> **DATA PROVIDED**:

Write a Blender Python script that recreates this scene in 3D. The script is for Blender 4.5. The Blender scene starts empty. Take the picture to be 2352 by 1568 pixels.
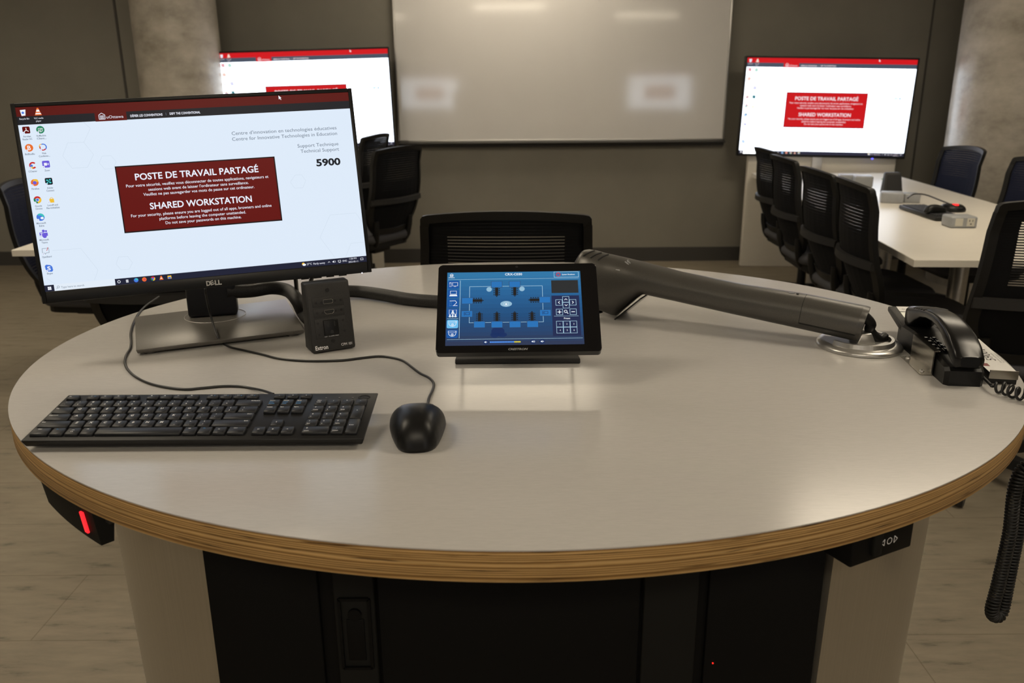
import bpy, bmesh, math, random
from mathutils import Vector, Matrix
random.seed(7)
SC = bpy.context.scene
COL = SC.collection
R = math.radians
# ------------------------------------------------------------------ camera, light level
FPX = 1880.0                      # focal length in pixels of the 2352 wide frame
PITCH, ROLL, EYE = R(17.0), R(0.39), 1.35
TT = 0.91                         # height of the podium top
_c, _s = math.cos(PITCH), math.sin(PITCH)
_rt, _fw, _dn = Vector((1, 0, 0)), Vector((0, _c, -_s)), Vector((0, -_s, -_c))
_r2 = _rt * math.cos(ROLL) + _dn * math.sin(ROLL)
_d2 = _dn * math.cos(ROLL) - _rt * math.sin(ROLL)
cam = bpy.data.cameras.new('camera')
camo = bpy.data.objects.new('camera', cam)
COL.objects.link(camo)
mw = Matrix.Identity(4)
for i, v in enumerate((_r2, -_d2, -_fw)):
    for j in range(3):
        mw[j][i] = v[j]
mw.translation = Vector((0, 0, EYE))
camo.matrix_world = mw
cam.sensor_width = 36.0
cam.lens = FPX / 2352 * 36.0
cam.clip_start, cam.clip_end = 0.05, 60
cam.dof.use_dof = True
cam.dof.focus_distance = 1.38
cam.dof.aperture_fstop = 7.0
SC.camera = camo
SC.view_settings.view_transform = 'Standard'
SC.view_settings.look = 'None'
SC.view_settings.exposure = 0.0
SC.view_settings.gamma = 1.0
SC.view_settings.use_curve_mapping = False
world = bpy.data.worlds.new('world')
SC.world = world
world.use_nodes = True
world.node_tree.nodes['Background'].inputs[0].default_value = (1, 0.85, 0.62, 1)
world.node_tree.nodes['Background'].inputs[1].default_value = 0.02
LAMP_COLOUR = (1.0, 0.868, 0.67)
LAMP_LEVEL = 15.0
CEIL = 2.75
# ceiling luminaires: x, y, length in x, width in y, strength factor
LAMPS = [(0.06, 6.05, 1.22, 0.42, 0.75), (-1.60, 3.75, 1.22, 0.42, 1.1), (2.1, 3.85, 1.22, 0.42, 1.0),
         (-1.9, 1.3, 1.22, 0.42, 1.2), (1.9, 1.3, 1.22, 0.42, 1.2), (0.0, -1.6, 1.22, 0.42, 1.5),
         (-2.6, -3.4, 1.22, 0.42, 1.5), (2.6, -3.4, 1.22, 0.42, 1.5), (-3.9, 4.4, 1.22, 0.42, 0.9), (4.4, 4.0, 1.22, 0.42, 0.3)]


def ray(x, y):
    return _r2 * ((x - 1176) / FPX) + _d2 * ((y - 784) / FPX) + _fw


def az(x, y, z):
    d = ray(x, y)
    return Vector((0, 0, EYE)) + d * ((z - EYE) / d.z)


def ay(x, y, Y):
    d = ray(x, y)
    return Vector((0, 0, EYE)) + d * (Y / d.y)


def axx(x, y, X):
    d = ray(x, y)
    return Vector((0, 0, EYE)) + d * (X / d.x)


def apl(x, y, p0, n):
    d = ray(x, y)
    o = Vector((0, 0, EYE))
    return o + d * ((p0 - o).dot(n) / d.dot(n))


# ------------------------------------------------------------------ materials
def lin(c):
    c = c / 255.0
    return c / 12.92 if c <= 0.04045 else ((c + 0.055) / 1.055) ** 2.4


def srgb(r, g, b):
    return (lin(r), lin(g), lin(b))


MATS = {}


def mat(name, col, rough=0.5, metal=0.0, spec=0.5, noise=0.0, nscale=(40, 40, 40), bump=0.0, bscale=200, coat=0.0):
    if name in MATS:
        return MATS[name]
    m = bpy.data.materials.new(name)
    m.use_nodes = True
    nt = m.node_tree
    b = nt.nodes['Principled BSDF']
    b.inputs['Base Color'].default_value = (*col, 1)
    b.inputs['Roughness'].default_value = rough
    b.inputs['Metallic'].default_value = metal
    b.inputs['Specular IOR Level'].default_value = spec
    b.inputs['Coat Weight'].default_value = coat
    tc = nt.nodes.new('ShaderNodeTexCoord')
    if noise > 0:
        mp = nt.nodes.new('ShaderNodeMapping')
        mp.inputs['Scale'].default_value = nscale
        nt.links.new(tc.outputs['Object'], mp.inputs[0])
        n = nt.nodes.new('ShaderNodeTexNoise')
        n.inputs['Scale'].default_value = 1.0
        n.inputs['Detail'].default_value = 5
        n.inputs['Roughness'].default_value = 0.6
        nt.links.new(mp.outputs[0], n.inputs['Vector'])
        rp = nt.nodes.new('ShaderNodeValToRGB')
        rp.color_ramp.elements[0].position = 0.3
        rp.color_ramp.elements[1].position = 0.7
        rp.color_ramp.elements[0].color = (*[max(0, x * (1 - noise)) for x in col], 1)
        rp.color_ramp.elements[1].color = (*[min(1, x * (1 + noise)) for x in col], 1)
        nt.links.new(n.outputs['Fac'], rp.inputs[0])
        nt.links.new(rp.outputs[0], b.inputs['Base Color'])
    if bump > 0:
        n2 = nt.nodes.new('ShaderNodeTexNoise')
        n2.inputs['Scale'].default_value = bscale
        n2.inputs['Detail'].default_value = 3
        nt.links.new(tc.outputs['Object'], n2.inputs['Vector'])
        bp = nt.nodes.new('ShaderNodeBump')
        bp.inputs['Strength'].default_value = bump
        bp.inputs['Distance'].default_value = 0.002
        nt.links.new(n2.outputs['Fac'], bp.inputs['Height'])
        nt.links.new(bp.outputs[0], b.inputs['Normal'])
    MATS[name] = m
    return m


def emis(name, rgb, k=1.0):
    if name in MATS:
        return MATS[name]
    m = bpy.data.materials.new(name)
    m.use_nodes = True
    b = m.node_tree.nodes['Principled BSDF']
    b.inputs['Base Color'].default_value = (0.01, 0.01, 0.01, 1)
    b.inputs['Roughness'].default_value = 0.35
    b.inputs['Specular IOR Level'].default_value = 0.15
    b.inputs['Emission Color'].default_value = (*srgb(*rgb), 1)
    b.inputs['Emission Strength'].default_value = k
    MATS[name] = m
    return m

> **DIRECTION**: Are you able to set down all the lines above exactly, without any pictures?

> **COMPLETE RESPONSE**:
Write a Blender Python script that recreates this scene in 3D. The script is for Blender 4.5. The Blender scene starts empty. Take the picture to be 2352 by 1568 pixels.
import bpy, bmesh, math, random
from mathutils import Vector, Matrix
random.seed(7)
SC = bpy.context.scene
COL = SC.collection
R = math.radians
# ------------------------------------------------------------------ camera, light level
FPX = 1880.0                      # focal length in pixels of the 2352 wide frame
PITCH, ROLL, EYE = R(17.0), R(0.39), 1.35
TT = 0.91                         # height of the podium top
_c, _s = math.cos(PITCH), math.sin(PITCH)
_rt, _fw, _dn = Vector((1, 0, 0)), Vector((0, _c, -_s)), Vector((0, -_s, -_c))
_r2 = _rt * math.cos(ROLL) + _dn * math.sin(ROLL)
_d2 = _dn * math.cos(ROLL) - _rt * math.sin(ROLL)
cam = bpy.data.cameras.new('camera')
camo = bpy.data.objects.new('camera', cam)
COL.objects.link(camo)
mw = Matrix.Identity(4)
for i, v in enumerate((_r2, -_d2, -_fw)):
    for j in range(3):
        mw[j][i] = v[j]
mw.translation = Vector((0, 0, EYE))
camo.matrix_world = mw
cam.sensor_width = 36.0
cam.lens = FPX / 2352 * 36.0
cam.clip_start, cam.clip_end = 0.05, 60
cam.dof.use_dof = True
cam.dof.focus_distance = 1.38
cam.dof.aperture_fstop = 7.0
SC.camera = camo
SC.view_settings.view_transform = 'Standard'
SC.view_settings.look = 'None'
SC.view_settings.exposure = 0.0
SC.view_settings.gamma = 1.0
SC.view_settings.use_curve_mapping = False
world = bpy.data.worlds.new('world')
SC.world = world
world.use_nodes = True
world.node_tree.nodes['Background'].inputs[0].default_value = (1, 0.85, 0.62, 1)
world.node_tree.nodes['Background'].inputs[1].default_value = 0.02
LAMP_COLOUR = (1.0, 0.868, 0.67)
LAMP_LEVEL = 15.0
CEIL = 2.75
# ceiling luminaires: x, y, length in x, width in y, strength factor
LAMPS = [(0.06, 6.05, 1.22, 0.42, 0.75), (-1.60, 3.75, 1.22, 0.42, 1.1), (2.1, 3.85, 1.22, 0.42, 1.0),
         (-1.9, 1.3, 1.22, 0.42, 1.2), (1.9, 1.3, 1.22, 0.42, 1.2), (0.0, -1.6, 1.22, 0.42, 1.5),
         (-2.6, -3.4, 1.22, 0.42, 1.5), (2.6, -3.4, 1.22, 0.42, 1.5), (-3.9, 4.4, 1.22, 0.42, 0.9), (4.4, 4.0, 1.22, 0.42, 0.3)]


def ray(x, y):
    return _r2 * ((x - 1176) / FPX) + _d2 * ((y - 784) / FPX) + _fw


def az(x, y, z):
    d = ray(x, y)
    return Vector((0, 0, EYE)) + d * ((z - EYE) / d.z)


def ay(x, y, Y):
    d = ray(x, y)
    return Vector((0, 0, EYE)) + d * (Y / d.y)


def axx(x, y, X):
    d = ray(x, y)
    return Vector((0, 0, EYE)) + d * (X / d.x)


def apl(x, y, p0, n):
    d = ray(x, y)
    o = Vector((0, 0, EYE))
    return o + d * ((p0 - o).dot(n) / d.dot(n))


# ------------------------------------------------------------------ materials
def lin(c):
    c = c / 255.0
    return c / 12.92 if c <= 0.04045 else ((c + 0.055) / 1.055) ** 2.4


def srgb(r, g, b):
    return (lin(r), lin(g), lin(b))


MATS = {}


def mat(name, col, rough=0.5, metal=0.0, spec=0.5, noise=0.0, nscale=(40, 40, 40), bump=0.0, bscale=200, coat=0.0):
    if name in MATS:
        return MATS[name]
    m = bpy.data.materials.new(name)
    m.use_nodes = True
    nt = m.node_tree
    b = nt.nodes['Principled BSDF']
    b.inputs['Base Color'].default_value = (*col, 1)
    b.inputs['Roughness'].default_value = rough
    b.inputs['Metallic'].default_value = metal
    b.inputs['Specular IOR Level'].default_value = spec
    b.inputs['Coat Weight'].default_value = coat
    tc = nt.nodes.new('ShaderNodeTexCoord')
    if noise > 0:
        mp = nt.nodes.new('ShaderNodeMapping')
        mp.inputs['Scale'].default_value = nscale
        nt.links.new(tc.outputs['Object'], mp.inputs[0])
        n = nt.nodes.new('ShaderNodeTexNoise')
        n.inputs['Scale'].default_value = 1.0
        n.inputs['Detail'].default_value = 5
        n.inputs['Roughness'].default_value = 0.6
        nt.links.new(mp.outputs[0], n.inputs['Vector'])
        rp = nt.nodes.new('ShaderNodeValToRGB')
        rp.color_ramp.elements[0].position = 0.3
        rp.color_ramp.elements[1].position = 0.7
        rp.color_ramp.elements[0].color = (*[max(0, x * (1 - noise)) for x in col], 1)
        rp.color_ramp.elements[1].color = (*[min(1, x * (1 + noise)) for x in col], 1)
        nt.links.new(n.outputs['Fac'], rp.inputs[0])
        nt.links.new(rp.outputs[0], b.inputs['Base Color'])
    if bump > 0:
        n2 = nt.nodes.new('ShaderNodeTexNoise')
        n2.inputs['Scale'].default_value = bscale
        n2.inputs['Detail'].default_value = 3
        nt.links.new(tc.outputs['Object'], n2.inputs['Vector'])
        bp = nt.nodes.new('ShaderNodeBump')
        bp.inputs['Strength'].default_value = bump
        bp.inputs['Distance'].default_value = 0.002
        nt.links.new(n2.outputs['Fac'], bp.inputs['Height'])
        nt.links.new(bp.outputs[0], b.inputs['Normal'])
    MATS[name] = m
    return m


def emis(name, rgb, k=1.0):
    if name in MATS:
        return MATS[name]
    m = bpy.data.materials.new(name)
    m.use_nodes = True
    b = m.node_tree.nodes['Principled BSDF']
    b.inputs['Base Color'].default_value = (0.01, 0.01, 0.01, 1)
    b.inputs['Roughness'].default_value = 0.35
    b.inputs['Specular IOR Level'].default_value = 0.15
    b.inputs['Emission Color'].default_value = (*srgb(*rgb), 1)
    b.inputs['Emission Strength'].default_value = k
    MATS[name] = m
    return m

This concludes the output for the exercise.